_Set exercise:_ Across the data below, how many lines hold "from"? Answer with that number and nothing else.

_Material:_
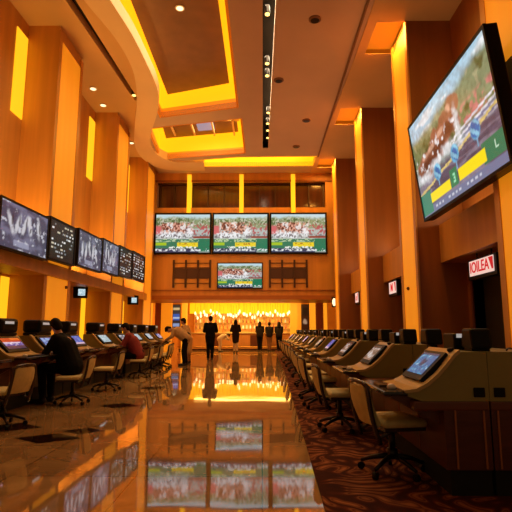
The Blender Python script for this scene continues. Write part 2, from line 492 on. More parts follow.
# ------------------------------------------------------------------ ceiling fittings
def spotlight(loc, label, group, r=.07):
    o = empty('ceiling_spotlight', loc, label=label, cat='spotlight', group=group)
    MB().lathe([(r * .6, .30), (r * .9, .22), (r, .02), (r, 0)], n=14).build('lamp_can', M['metal'], o, smooth=True)
    MB().lathe([(r * .85, -.005), (r * .85, -.03), (r * .4, -.045)], n=14).build('lens', M['spark'], o)
    return o
for i, (x, y) in enumerate([(.10, 11.9), (.12, 14.35), (.13, 15.1), (.2, 17.9), (.19, 18.9), (.2, 19.6), (.21, 20.4)]):
    spotlight((x + .06, y, ZC + .1), 'small glowing spotlight, %s from the near end of the long dark ceiling slot' % ORD[i], 'spotlights in the long ceiling slot', .075)
spotlight((-4.72, 16.6, ZC + .2), 'small glowing spotlight in the short dark slot beside the wavy ceiling ribbon', 'spotlight in the short ceiling slot', .08)
def downlight(loc, label):
    o = empty('recessed_downlight', loc, label=label, cat='ceiling light', group='recessed downlights')
    MB().lathe([(.11, 0), (.14, -.012), (.14, -.03), (.10, -.03)], n=20).build('trim_ring', M['white'], o)
    MB().lathe([(.1, -.028), (.1, -.036), (.03, -.045)], n=20).build('lens', M['bulb'], o)
downlight((-2.36, 12.6, 10.42), 'round downlight in the dark panel of the nearer ceiling coffer')
downlight((-6.02, 15.97, ZC + .14), 'round downlight above the piers, nearer of two beside the wavy ribbon')
downlight((-6.08, 17.24, ZC + .14), 'round downlight above the piers, farther of two beside the wavy ribbon')
downlight((-6.0, 21.0, ZC + .14), 'round downlight close to the far end of the piers by the wavy ribbon')
for loc, lab in (((1.46, 12.0, ZC), 'round flat ceiling speaker, the nearest on the tan ceiling'), ((.58, 15.22, ZC), 'round flat ceiling speaker beside the dark slot'),
                 ((1.81, 18.4, ZC), 'round flat ceiling speaker, nearer of the far pair on the tan ceiling'), ((1.6, 21.2, ZC), 'round flat ceiling speaker nearest the far glowing cove')):
    o = empty('ceiling_speaker', loc, label=lab, cat='ceiling speaker', group='ceiling speakers')
    MB().lathe([(.17, 0), (.17, -.025), (.13, -.05), (.02, -.05)], n=20).build('speaker_body', M['coffer'], o)
    MB().lathe([(.12, -.05), (.11, -.058), (.02, -.06)], n=20).build('speaker_mesh', M['metal'], o)

# ------------------------------------------------------------------ screen painting
def fbm(w, h, sx, sy, seed, octv=4):
    r = np.random.RandomState(seed); out = np.zeros((h, w)); amp = 1; tot = 0
    for o in range(octv):
        gx, gy = int(sx * 2 ** o) + 2, int(sy * 2 ** o) + 2
        g = r.rand(gy, gx)
        X = np.linspace(0, gx - 1.001, w); Y = np.linspace(0, gy - 1.001, h)
        xi, yi = X.astype(int), Y.astype(int); fx, fy = X - xi, Y - yi
        fx = fx * fx * (3 - 2 * fx); fy = fy * fy * (3 - 2 * fy)
        a = g[yi][:, xi]; b = g[yi][:, xi + 1]; c = g[yi + 1][:, xi]; d = g[yi + 1][:, xi + 1]
        out += amp * ((a * (1 - fx) + b * fx) * (1 - fy)[:, None] + (c * (1 - fx) + d * fx) * fy[:, None])
        tot += amp; amp *= .55
    return out / tot
def sm(a, b, x): t = np.clip((x - a) / (b - a), 0, 1); return t * t * (3 - 2 * t)
def lin(c): return [((v / 255 + .055) / 1.055) ** 2.4 if v > 10 else v / 255 / 12.92 for v in c]
class Pic:
    def __init__(s, w, h, bg):
        s.w, s.h = w, h; s.u, s.v = np.meshgrid(np.linspace(0, 1, w), np.linspace(0, 1, h))
        s.c = np.ones((h, w, 3)) * np.array(lin(bg))
    def mix(s, mask, col):
        col = np.array(lin(col)) if not isinstance(col, np.ndarray) else col
        m = np.clip(mask, 0, 1)[..., None]; s.c = s.c * (1 - m) + col * m
    def rect(s, u0, u1, v0, v1, col, a=1): s.mix(((s.u >= u0) & (s.u <= u1) & (s.v >= v0) & (s.v <= v1)) * a, col)
    def ell(s, u, v, ru, rv, col, soft=.3, rot=0, n=None, a=1):
        du, dv = s.u - u, s.v - v; c, q = math.cos(rot), math.sin(rot)
        x, y = (du * c + dv * q) / ru, (-du * q + dv * c) / rv
        d = np.sqrt(x * x + y * y)
        if n is not None: d = d + (n - .5) * 1.1
        s.mix((1 - sm(1 - soft, 1 + soft * .3, d)) * a, col)
    def glyph(s, ch, u, v, su, sv, col):
        G = {'3': ['###', '..#', '.##', '..#', '###'], 'L': ['#..', '#..', '#..', '#..', '###']}[ch]
        for r, row in enumerate(G):
            for k, q in enumerate(row):
                if q == '#': s.rect(u + k * su / 3, u + (k + 1) * su / 3, v + sv * (4 - r) / 5, v + sv * (5 - r) / 5, col)

def race_big():
    P = Pic(150, 96, (150, 165, 160)); w, h = 150, 96
    n1, n2, n3 = fbm(w, h, 6, 5, 1), fbm(w, h, 14, 9, 2), fbm(w, h, 24, 16, 5, 3)
    P.mix(sm(.72, .86, P.v + .25 * P.u), (165, 205, 225))
    P.mix(sm(.5, .65, fbm(w, h, 3, 12, 9)) * sm(.7, .8, P.v + .2 * P.u), (225, 235, 240))
    hill = sm(.42, .52, P.v) * (1 - sm(.80, .9, P.v + .12 * (1 - P.u) - .1 * n1))
    P.mix(hill * .9, (110, 125, 72)); P.mix(hill * sm(.5, .7, n2), (72, 88, 50)); P.mix(hill * sm(.62, .75, n3) * .6, (170, 165, 130))
    P.mix(sm(.60, .7, P.u) * sm(.48, .52, P.v) * (1 - sm(.64, .70, P.v)) * sm(.42, .55, n3), (196, 120, 118))
    P.mix(sm(.62, .72, P.u) * sm(.36, .40, P.v) * (1 - sm(.47, .5, P.v)), (120, 130, 165))
    for k in range(5): P.mix((np.abs(P.v - .30 - .045 * k - .16 * (P.u - .55)) < .010) * sm(.5, .62, P.u) * .9, (225, 225, 235))
    P.mix(1 - sm(.34, .42, P.v - .10 * (P.u - .5) + .1 * (n1 - .5)), (84, 76, 96))
    P.mix((1 - sm(.30, .4, P.v)) * sm(.5, .65, fbm(w, h, 3, 22, 12)) * .8, (140, 132, 150))
    P.mix((np.abs(P.v - .345 - .22 * (P.u - .5) - .03 * (n2 - .5)) < .014) * 1., (214, 190, 120))
    P.ell(.15, .44, .20, .12, (190, 190, 196), .7, 0, n2, .9)
    for (u, v, ru, rv, r) in ((.22, .50, .20, .13, .25), (.38, .58, .20, .15, .3), (.52, .66, .13, .14, .6), (.60, .77, .07, .11, .5)):
        P.ell(u, v, ru, rv, (146, 92, 72), .2, r, .5 + (n2 - .5) * .7)
    for (u, v, ru, rv) in ((.20, .48, .12, .06), (.36, .53, .12, .07), (.52, .62, .08, .08)):
        P.ell(u, v, ru, rv, (96, 50, 40), .5, .2, n3)
    for (u, v, ru, rv) in ((.28, .60, .08, .03), (.42, .65, .07, .03), (.56, .77, .03, .05), (.16, .57, .05, .03)):
        P.ell(u, v, ru, rv, (206, 160, 136), .6, .3, n3)
    for (u, v, ru, rv) in ((.12, .38, .12, .06), (.3, .43, .13, .05), (.47, .46, .10, .06), (.62, .56, .035, .2)):
        P.ell(u, v, ru, rv, (232, 236, 240), .7, 0, n3, .85)
    P.mix(sm(.66, .74, n3) * sm(.34, .42, P.v) * (1 - sm(.62, .7, P.v)) * (1 - sm(.6, .7, P.u)), (236, 236, 238))
    for (u, v) in ((.30, .34), (.54, .365), (.78, .40)):
        P.ell(u, v, .050, .085, (90, 175, 215), .15); P.ell(u, v, .045, .07, (40, 105, 170), .3, 0, n3); P.mix((np.hypot((P.u - u) / .045, (P.v - v) / .075) < 1) * (np.sin(70 * P.u + 60 * P.v) > .3) * .7, (150, 215, 235)); P.rect(u - .006, u + .006, v - .14, v - .07, (120, 170, 205))
    P.c *= (.62 + .62 * fbm(w, h, 40, 26, 33, 2))[..., None]
    P.rect(0, 1, 0, .075, (110, 118, 150)); P.rect(0, .16, .02, .24, (52, 130, 105)); P.rect(.44, .53, .10, .255, (28, 125, 84))
    P.rect(.80, 1, .085, .26, (30, 118, 84))
    P.rect(.15, .43, .10, .19, (248, 222, 30)); P.rect(.54, .83, .11, .215, (248, 222, 30))
    P.glyph('3', .47, .135, .03, .08, (150, 225, 180)); P.glyph('L', .915, .15, .028, .07, (200, 235, 210))
    for k in range(14): P.rect(.2 + k * .045, .225 + k * .045, .035, .06, (210, 214, 225), .8 * (k % 5 != 3))
    return P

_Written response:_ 2